### Requirements
Print the entire listing. Each line must match the original exactly.

### Stored data
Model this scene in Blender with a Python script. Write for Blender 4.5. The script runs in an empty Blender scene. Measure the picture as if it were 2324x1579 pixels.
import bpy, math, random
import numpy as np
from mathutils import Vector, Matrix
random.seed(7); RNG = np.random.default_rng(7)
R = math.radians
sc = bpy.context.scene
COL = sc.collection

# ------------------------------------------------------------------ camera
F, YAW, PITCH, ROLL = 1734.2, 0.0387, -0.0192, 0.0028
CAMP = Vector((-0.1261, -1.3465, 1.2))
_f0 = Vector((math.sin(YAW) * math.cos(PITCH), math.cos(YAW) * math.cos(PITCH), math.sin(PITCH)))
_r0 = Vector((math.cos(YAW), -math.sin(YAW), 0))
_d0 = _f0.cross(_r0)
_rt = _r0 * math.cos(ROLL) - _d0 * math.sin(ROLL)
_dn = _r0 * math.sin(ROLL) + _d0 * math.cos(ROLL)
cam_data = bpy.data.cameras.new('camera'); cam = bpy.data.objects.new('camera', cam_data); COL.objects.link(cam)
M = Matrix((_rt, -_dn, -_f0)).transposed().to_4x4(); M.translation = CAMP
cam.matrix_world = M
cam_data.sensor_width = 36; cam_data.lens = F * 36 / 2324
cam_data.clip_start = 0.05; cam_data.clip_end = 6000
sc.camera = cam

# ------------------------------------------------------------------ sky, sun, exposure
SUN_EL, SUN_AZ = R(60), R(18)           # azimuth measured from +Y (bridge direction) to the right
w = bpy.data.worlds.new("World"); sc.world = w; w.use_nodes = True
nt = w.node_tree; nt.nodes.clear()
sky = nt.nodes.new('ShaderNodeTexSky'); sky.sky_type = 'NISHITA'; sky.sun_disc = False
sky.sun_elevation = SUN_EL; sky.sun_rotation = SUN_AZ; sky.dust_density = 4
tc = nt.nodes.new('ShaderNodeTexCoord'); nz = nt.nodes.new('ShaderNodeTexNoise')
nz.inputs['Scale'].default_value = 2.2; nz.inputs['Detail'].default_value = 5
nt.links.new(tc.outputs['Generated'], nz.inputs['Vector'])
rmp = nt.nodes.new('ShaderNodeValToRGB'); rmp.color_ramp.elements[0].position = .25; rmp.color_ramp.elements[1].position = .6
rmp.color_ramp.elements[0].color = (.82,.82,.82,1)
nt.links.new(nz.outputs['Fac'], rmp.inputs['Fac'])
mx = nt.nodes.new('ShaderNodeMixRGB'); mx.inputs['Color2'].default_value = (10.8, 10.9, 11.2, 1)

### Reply
Model this scene in Blender with a Python script. Write for Blender 4.5. The script runs in an empty Blender scene. Measure the picture as if it were 2324x1579 pixels.
import bpy, math, random
import numpy as np
from mathutils import Vector, Matrix
random.seed(7); RNG = np.random.default_rng(7)
R = math.radians
sc = bpy.context.scene
COL = sc.collection

# ------------------------------------------------------------------ camera
F, YAW, PITCH, ROLL = 1734.2, 0.0387, -0.0192, 0.0028
CAMP = Vector((-0.1261, -1.3465, 1.2))
_f0 = Vector((math.sin(YAW) * math.cos(PITCH), math.cos(YAW) * math.cos(PITCH), math.sin(PITCH)))
_r0 = Vector((math.cos(YAW), -math.sin(YAW), 0))
_d0 = _f0.cross(_r0)
_rt = _r0 * math.cos(ROLL) - _d0 * math.sin(ROLL)
_dn = _r0 * math.sin(ROLL) + _d0 * math.cos(ROLL)
cam_data = bpy.data.cameras.new('camera'); cam = bpy.data.objects.new('camera', cam_data); COL.objects.link(cam)
M = Matrix((_rt, -_dn, -_f0)).transposed().to_4x4(); M.translation = CAMP
cam.matrix_world = M
cam_data.sensor_width = 36; cam_data.lens = F * 36 / 2324
cam_data.clip_start = 0.05; cam_data.clip_end = 6000
sc.camera = cam

# ------------------------------------------------------------------ sky, sun, exposure
SUN_EL, SUN_AZ = R(60), R(18)           # azimuth measured from +Y (bridge direction) to the right
w = bpy.data.worlds.new("World"); sc.world = w; w.use_nodes = True
nt = w.node_tree; nt.nodes.clear()
sky = nt.nodes.new('ShaderNodeTexSky'); sky.sky_type = 'NISHITA'; sky.sun_disc = False
sky.sun_elevation = SUN_EL; sky.sun_rotation = SUN_AZ; sky.dust_density = 4
tc = nt.nodes.new('ShaderNodeTexCoord'); nz = nt.nodes.new('ShaderNodeTexNoise')
nz.inputs['Scale'].default_value = 2.2; nz.inputs['Detail'].default_value = 5
nt.links.new(tc.outputs['Generated'], nz.inputs['Vector'])
rmp = nt.nodes.new('ShaderNodeValToRGB'); rmp.color_ramp.elements[0].position = .25; rmp.color_ramp.elements[1].position = .6
rmp.color_ramp.elements[0].color = (.82,.82,.82,1)
nt.links.new(nz.outputs['Fac'], rmp.inputs['Fac'])
mx = nt.nodes.new('ShaderNodeMixRGB'); mx.inputs['Color2'].default_value = (10.8, 10.9, 11.2, 1)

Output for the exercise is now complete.